## MATERIALS PROVIDED

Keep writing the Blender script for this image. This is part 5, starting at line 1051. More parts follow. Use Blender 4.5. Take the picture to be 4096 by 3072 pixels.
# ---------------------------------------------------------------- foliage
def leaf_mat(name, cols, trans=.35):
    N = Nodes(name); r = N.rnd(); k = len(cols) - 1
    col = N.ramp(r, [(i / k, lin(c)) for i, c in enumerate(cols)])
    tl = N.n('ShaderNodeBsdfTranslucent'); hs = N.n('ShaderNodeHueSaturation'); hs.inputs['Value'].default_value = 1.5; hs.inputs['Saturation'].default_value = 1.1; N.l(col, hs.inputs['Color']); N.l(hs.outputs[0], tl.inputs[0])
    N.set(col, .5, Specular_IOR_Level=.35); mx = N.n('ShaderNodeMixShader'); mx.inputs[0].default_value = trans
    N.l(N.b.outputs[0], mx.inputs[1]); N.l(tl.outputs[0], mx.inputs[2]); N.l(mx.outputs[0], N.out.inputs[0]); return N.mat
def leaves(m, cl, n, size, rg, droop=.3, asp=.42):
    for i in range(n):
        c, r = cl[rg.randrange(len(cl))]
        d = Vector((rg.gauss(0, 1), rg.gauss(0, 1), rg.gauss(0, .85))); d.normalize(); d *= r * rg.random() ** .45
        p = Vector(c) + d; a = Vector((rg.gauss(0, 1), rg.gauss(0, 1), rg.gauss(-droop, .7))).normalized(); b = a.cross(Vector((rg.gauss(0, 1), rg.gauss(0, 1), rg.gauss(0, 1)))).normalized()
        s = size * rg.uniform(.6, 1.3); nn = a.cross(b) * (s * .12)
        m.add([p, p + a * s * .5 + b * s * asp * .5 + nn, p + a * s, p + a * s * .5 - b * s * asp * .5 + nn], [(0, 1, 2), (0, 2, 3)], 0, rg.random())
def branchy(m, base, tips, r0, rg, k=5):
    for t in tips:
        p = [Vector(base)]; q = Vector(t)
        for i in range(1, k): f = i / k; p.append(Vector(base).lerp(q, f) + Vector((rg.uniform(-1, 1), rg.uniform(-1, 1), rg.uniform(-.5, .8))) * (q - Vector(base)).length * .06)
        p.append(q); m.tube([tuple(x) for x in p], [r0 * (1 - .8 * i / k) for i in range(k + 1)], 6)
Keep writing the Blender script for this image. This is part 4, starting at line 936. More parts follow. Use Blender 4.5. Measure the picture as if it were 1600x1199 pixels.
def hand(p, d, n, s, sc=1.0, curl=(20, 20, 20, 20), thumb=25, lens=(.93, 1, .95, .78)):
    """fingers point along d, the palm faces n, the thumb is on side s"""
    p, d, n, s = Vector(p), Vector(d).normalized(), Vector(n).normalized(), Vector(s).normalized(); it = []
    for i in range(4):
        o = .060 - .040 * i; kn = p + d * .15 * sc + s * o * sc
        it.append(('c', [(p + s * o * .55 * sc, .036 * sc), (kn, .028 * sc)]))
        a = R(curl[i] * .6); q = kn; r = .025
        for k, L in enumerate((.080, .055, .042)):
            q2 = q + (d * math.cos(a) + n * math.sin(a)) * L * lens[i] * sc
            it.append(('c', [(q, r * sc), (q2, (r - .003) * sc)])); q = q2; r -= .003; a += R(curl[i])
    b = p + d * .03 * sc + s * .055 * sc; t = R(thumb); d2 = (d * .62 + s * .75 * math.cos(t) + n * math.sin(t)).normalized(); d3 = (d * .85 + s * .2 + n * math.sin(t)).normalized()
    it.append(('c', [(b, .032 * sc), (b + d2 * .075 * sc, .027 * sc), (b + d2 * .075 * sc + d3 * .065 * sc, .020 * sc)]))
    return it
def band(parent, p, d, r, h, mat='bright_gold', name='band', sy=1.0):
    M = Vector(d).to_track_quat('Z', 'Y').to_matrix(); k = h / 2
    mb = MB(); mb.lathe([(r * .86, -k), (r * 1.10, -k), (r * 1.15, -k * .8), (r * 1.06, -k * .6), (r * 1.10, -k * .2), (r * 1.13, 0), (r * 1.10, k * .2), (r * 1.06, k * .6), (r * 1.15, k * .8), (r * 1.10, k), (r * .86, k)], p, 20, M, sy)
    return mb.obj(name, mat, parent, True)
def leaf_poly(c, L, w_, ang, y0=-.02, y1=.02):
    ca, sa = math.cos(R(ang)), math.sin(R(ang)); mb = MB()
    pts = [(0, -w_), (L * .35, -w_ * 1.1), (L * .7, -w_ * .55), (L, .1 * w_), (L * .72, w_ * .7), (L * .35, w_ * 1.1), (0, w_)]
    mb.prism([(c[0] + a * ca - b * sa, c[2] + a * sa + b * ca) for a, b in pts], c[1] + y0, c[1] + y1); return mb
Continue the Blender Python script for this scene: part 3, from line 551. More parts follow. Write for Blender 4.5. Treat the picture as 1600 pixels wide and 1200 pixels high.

## EXERCISE PROMPT
Retype the listing above in full, with no alterations.

## OUTPUT FOR THIS TASK
Keep writing the Blender script for this image. This is part 5, starting at line 1051. More parts follow. Use Blender 4.5. Take the picture to be 4096 by 3072 pixels.
# ---------------------------------------------------------------- foliage
def leaf_mat(name, cols, trans=.35):
    N = Nodes(name); r = N.rnd(); k = len(cols) - 1
    col = N.ramp(r, [(i / k, lin(c)) for i, c in enumerate(cols)])
    tl = N.n('ShaderNodeBsdfTranslucent'); hs = N.n('ShaderNodeHueSaturation'); hs.inputs['Value'].default_value = 1.5; hs.inputs['Saturation'].default_value = 1.1; N.l(col, hs.inputs['Color']); N.l(hs.outputs[0], tl.inputs[0])
    N.set(col, .5, Specular_IOR_Level=.35); mx = N.n('ShaderNodeMixShader'); mx.inputs[0].default_value = trans
    N.l(N.b.outputs[0], mx.inputs[1]); N.l(tl.outputs[0], mx.inputs[2]); N.l(mx.outputs[0], N.out.inputs[0]); return N.mat
def leaves(m, cl, n, size, rg, droop=.3, asp=.42):
    for i in range(n):
        c, r = cl[rg.randrange(len(cl))]
        d = Vector((rg.gauss(0, 1), rg.gauss(0, 1), rg.gauss(0, .85))); d.normalize(); d *= r * rg.random() ** .45
        p = Vector(c) + d; a = Vector((rg.gauss(0, 1), rg.gauss(0, 1), rg.gauss(-droop, .7))).normalized(); b = a.cross(Vector((rg.gauss(0, 1), rg.gauss(0, 1), rg.gauss(0, 1)))).normalized()
        s = size * rg.uniform(.6, 1.3); nn = a.cross(b) * (s * .12)
        m.add([p, p + a * s * .5 + b * s * asp * .5 + nn, p + a * s, p + a * s * .5 - b * s * asp * .5 + nn], [(0, 1, 2), (0, 2, 3)], 0, rg.random())
def branchy(m, base, tips, r0, rg, k=5):
    for t in tips:
        p = [Vector(base)]; q = Vector(t)
        for i in range(1, k): f = i / k; p.append(Vector(base).lerp(q, f) + Vector((rg.uniform(-1, 1), rg.uniform(-1, 1), rg.uniform(-.5, .8))) * (q - Vector(base)).length * .06)
        p.append(q); m.tube([tuple(x) for x in p], [r0 * (1 - .8 * i / k) for i in range(k + 1)], 6)
Keep writing the Blender script for this image. This is part 4, starting at line 936. More parts follow. Use Blender 4.5. Measure the picture as if it were 1600x1199 pixels.
def hand(p, d, n, s, sc=1.0, curl=(20, 20, 20, 20), thumb=25, lens=(.93, 1, .95, .78)):
    """fingers point along d, the palm faces n, the thumb is on side s"""
    p, d, n, s = Vector(p), Vector(d).normalized(), Vector(n).normalized(), Vector(s).normalized(); it = []
    for i in range(4):
        o = .060 - .040 * i; kn = p + d * .15 * sc + s * o * sc
        it.append(('c', [(p + s * o * .55 * sc, .036 * sc), (kn, .028 * sc)]))
        a = R(curl[i] * .6); q = kn; r = .025
        for k, L in enumerate((.080, .055, .042)):
            q2 = q + (d * math.cos(a) + n * math.sin(a)) * L * lens[i] * sc
            it.append(('c', [(q, r * sc), (q2, (r - .003) * sc)])); q = q2; r -= .003; a += R(curl[i])
    b = p + d * .03 * sc + s * .055 * sc; t = R(thumb); d2 = (d * .62 + s * .75 * math.cos(t) + n * math.sin(t)).normalized(); d3 = (d * .85 + s * .2 + n * math.sin(t)).normalized()
    it.append(('c', [(b, .032 * sc), (b + d2 * .075 * sc, .027 * sc), (b + d2 * .075 * sc + d3 * .065 * sc, .020 * sc)]))
    return it
def band(parent, p, d, r, h, mat='bright_gold', name='band', sy=1.0):
    M = Vector(d).to_track_quat('Z', 'Y').to_matrix(); k = h / 2
    mb = MB(); mb.lathe([(r * .86, -k), (r * 1.10, -k), (r * 1.15, -k * .8), (r * 1.06, -k * .6), (r * 1.10, -k * .2), (r * 1.13, 0), (r * 1.10, k * .2), (r * 1.06, k * .6), (r * 1.15, k * .8), (r * 1.10, k), (r * .86, k)], p, 20, M, sy)
    return mb.obj(name, mat, parent, True)
def leaf_poly(c, L, w_, ang, y0=-.02, y1=.02):
    ca, sa = math.cos(R(ang)), math.sin(R(ang)); mb = MB()
    pts = [(0, -w_), (L * .35, -w_ * 1.1), (L * .7, -w_ * .55), (L, .1 * w_), (L * .72, w_ * .7), (L * .35, w_ * 1.1), (0, w_)]
    mb.prism([(c[0] + a * ca - b * sa, c[2] + a * sa + b * ca) for a, b in pts], c[1] + y0, c[1] + y1); return mb
Continue the Blender Python script for this scene: part 3, from line 551. More parts follow. Write for Blender 4.5. Treat the picture as 1600 pixels wide and 1200 pixels high.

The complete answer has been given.